Der Winter neigt sich dem Ende zu, das Wetter wird milder, es taut und das eigentlich schnell. Dadurch kommt es, wie fast jedes Jahr, zu Hochwasser. Bei den Meiers, wo die Tante wohnt, stürzt das Wasser die Bergstraße vom Gstockets her, vorbei beim Pöschel, Birkner und Nerb,  herunter. Der schmale Lentinger Manterinbach tritt schon draußen im Seebach über seine Ufer und füllt die breite Senke fast hin bis zur Kriegsstraße aus.
Auch in der Schwemme, wo sonst an Samstagen die Pferde gewaschen und gestriegelt werden, breitet sich der Bach  ins Uferlose aus. Die Gerners können das Haus nicht mehr verlassen und in einem Sautrog, der als Boot dient, wird die Frau Gerner an Land ins Trockene gebracht.
Ich in meiner Neugierde, oh, das ist das falsche Wort, denn neugierig bin ich nicht, sondern seh- und wissbegierig, laufe direkt am Rande des Hochwassers entlang.  In meinen fast neuen Schnürstiefeln, deren Kauf sich Mama direkt vom Mund abgespart hat, stapfe ich durch die sumpfige Wiese und achte auf nichts. Mit vollkommen verdreckten Schuhen, an denen jetzt auch noch ein Absatz fehlt, komme ich heim. Mama ist entsetzt. Sie fängt wegen dem fehlenden Absatz das  Schimpfen an. Mama versteht nicht, dass ich einfach genau sehen musste, ob vielleicht auch ein ganzes Ochsengespann oder eine Frau mit einer Kirm auf den Rücken vorbei schwimmt, wie es Mamas Mutter  früher mal bei einem Donauhochwasser gesehen hat.

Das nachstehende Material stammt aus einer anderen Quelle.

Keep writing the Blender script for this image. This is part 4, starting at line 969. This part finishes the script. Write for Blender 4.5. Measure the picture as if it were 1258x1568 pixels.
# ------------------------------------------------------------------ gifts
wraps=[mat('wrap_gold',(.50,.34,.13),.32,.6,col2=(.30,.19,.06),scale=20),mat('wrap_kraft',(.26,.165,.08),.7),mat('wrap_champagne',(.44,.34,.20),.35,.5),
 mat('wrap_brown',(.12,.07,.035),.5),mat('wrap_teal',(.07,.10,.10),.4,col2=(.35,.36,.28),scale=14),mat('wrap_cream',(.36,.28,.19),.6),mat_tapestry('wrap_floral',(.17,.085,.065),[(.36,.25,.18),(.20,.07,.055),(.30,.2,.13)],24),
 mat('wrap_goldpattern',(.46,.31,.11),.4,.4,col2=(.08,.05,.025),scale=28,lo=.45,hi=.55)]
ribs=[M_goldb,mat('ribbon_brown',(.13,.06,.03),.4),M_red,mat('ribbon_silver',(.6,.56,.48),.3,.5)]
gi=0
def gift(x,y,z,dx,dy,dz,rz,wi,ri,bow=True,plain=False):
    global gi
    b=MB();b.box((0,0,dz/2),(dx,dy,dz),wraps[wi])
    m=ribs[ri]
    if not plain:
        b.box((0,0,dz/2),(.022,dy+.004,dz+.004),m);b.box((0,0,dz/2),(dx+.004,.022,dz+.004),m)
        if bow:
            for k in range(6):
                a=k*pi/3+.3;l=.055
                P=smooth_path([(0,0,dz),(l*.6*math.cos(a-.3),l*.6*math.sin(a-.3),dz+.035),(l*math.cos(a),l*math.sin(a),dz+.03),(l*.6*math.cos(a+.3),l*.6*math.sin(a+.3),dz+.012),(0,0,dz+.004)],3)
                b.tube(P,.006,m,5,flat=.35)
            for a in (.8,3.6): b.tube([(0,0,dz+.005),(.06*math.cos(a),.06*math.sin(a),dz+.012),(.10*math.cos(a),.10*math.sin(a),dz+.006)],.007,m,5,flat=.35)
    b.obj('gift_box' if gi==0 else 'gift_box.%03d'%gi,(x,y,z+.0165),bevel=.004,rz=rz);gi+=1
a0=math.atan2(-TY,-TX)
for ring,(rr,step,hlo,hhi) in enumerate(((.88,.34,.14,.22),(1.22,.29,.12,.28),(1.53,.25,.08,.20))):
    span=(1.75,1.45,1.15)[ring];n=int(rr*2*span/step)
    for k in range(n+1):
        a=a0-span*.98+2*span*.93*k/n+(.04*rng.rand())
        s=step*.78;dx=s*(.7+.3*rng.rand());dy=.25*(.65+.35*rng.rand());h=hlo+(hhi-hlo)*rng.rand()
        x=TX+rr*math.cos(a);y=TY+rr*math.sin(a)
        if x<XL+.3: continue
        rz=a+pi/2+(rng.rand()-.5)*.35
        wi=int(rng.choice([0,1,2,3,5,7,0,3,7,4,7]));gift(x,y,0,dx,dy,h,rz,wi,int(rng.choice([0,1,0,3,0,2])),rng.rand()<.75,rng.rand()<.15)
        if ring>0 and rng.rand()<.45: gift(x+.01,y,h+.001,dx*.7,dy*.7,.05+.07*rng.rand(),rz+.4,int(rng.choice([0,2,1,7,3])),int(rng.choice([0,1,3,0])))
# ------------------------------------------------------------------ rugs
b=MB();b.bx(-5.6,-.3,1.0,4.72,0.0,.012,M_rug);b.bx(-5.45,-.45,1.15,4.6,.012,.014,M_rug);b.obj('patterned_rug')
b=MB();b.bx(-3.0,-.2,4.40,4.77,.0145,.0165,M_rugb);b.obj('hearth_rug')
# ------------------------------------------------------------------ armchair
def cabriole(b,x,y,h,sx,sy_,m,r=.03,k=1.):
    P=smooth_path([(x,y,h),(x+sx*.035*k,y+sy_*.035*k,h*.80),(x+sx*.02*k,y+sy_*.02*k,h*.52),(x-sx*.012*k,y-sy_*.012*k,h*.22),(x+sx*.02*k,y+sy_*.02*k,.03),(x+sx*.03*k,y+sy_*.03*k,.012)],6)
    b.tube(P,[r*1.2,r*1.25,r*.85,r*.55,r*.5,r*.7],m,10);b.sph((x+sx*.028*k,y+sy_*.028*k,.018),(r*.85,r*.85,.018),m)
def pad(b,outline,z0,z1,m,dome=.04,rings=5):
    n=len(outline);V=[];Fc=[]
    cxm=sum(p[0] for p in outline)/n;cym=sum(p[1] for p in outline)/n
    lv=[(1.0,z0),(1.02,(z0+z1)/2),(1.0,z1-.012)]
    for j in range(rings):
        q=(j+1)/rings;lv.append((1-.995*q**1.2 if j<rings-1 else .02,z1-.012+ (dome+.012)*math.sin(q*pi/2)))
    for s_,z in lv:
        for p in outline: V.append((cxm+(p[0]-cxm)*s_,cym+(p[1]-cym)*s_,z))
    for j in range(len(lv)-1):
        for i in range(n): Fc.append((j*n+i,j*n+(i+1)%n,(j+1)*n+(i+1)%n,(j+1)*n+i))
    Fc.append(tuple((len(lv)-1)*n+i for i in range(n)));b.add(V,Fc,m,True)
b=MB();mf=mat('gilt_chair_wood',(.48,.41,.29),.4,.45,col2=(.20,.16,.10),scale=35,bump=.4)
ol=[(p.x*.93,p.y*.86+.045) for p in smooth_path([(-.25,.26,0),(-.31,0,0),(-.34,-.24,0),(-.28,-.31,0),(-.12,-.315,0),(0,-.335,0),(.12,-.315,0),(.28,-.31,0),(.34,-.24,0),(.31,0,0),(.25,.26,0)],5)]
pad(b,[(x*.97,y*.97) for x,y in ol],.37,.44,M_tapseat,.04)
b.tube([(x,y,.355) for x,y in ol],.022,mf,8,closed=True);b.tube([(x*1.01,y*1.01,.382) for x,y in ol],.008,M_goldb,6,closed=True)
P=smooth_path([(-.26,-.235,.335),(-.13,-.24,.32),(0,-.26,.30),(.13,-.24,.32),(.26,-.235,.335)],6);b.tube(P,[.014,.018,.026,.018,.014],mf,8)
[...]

Für mich ist das Hochwasser auch interessant, weil wo jetzt der Bach läuft, soll es in ganz, ganz früheren Zeiten ein breiter Fluss gewesen sein, der die ganze Breite des Tales ausfüllte. Dieser Fluss wurde von Schiffern mit Booten befahren. Wo das heutige Dorf ist, soll eine Anlegestelle gewesen sein, daher kommt der Name des Dorfes, der damals „Landing“ lautete und später zu Lenting wurde. Oben auf der Höhe, wo heute die Kirche steht, soll eine Kapelle errichtet worden sein, die dem Hl. Nikolaus, dem Heiligen der Schiffer, geweiht wurde und der auch heute noch der Schutzheilige der Pfarrei ist.
Beim Anblick des Hochwassers kann ich mir genau vorstellen, wie das damals ausgesehen hat.
Auch ein Hochwasser kann also trotz dreckiger Schuhe, geistige Anregung bringen.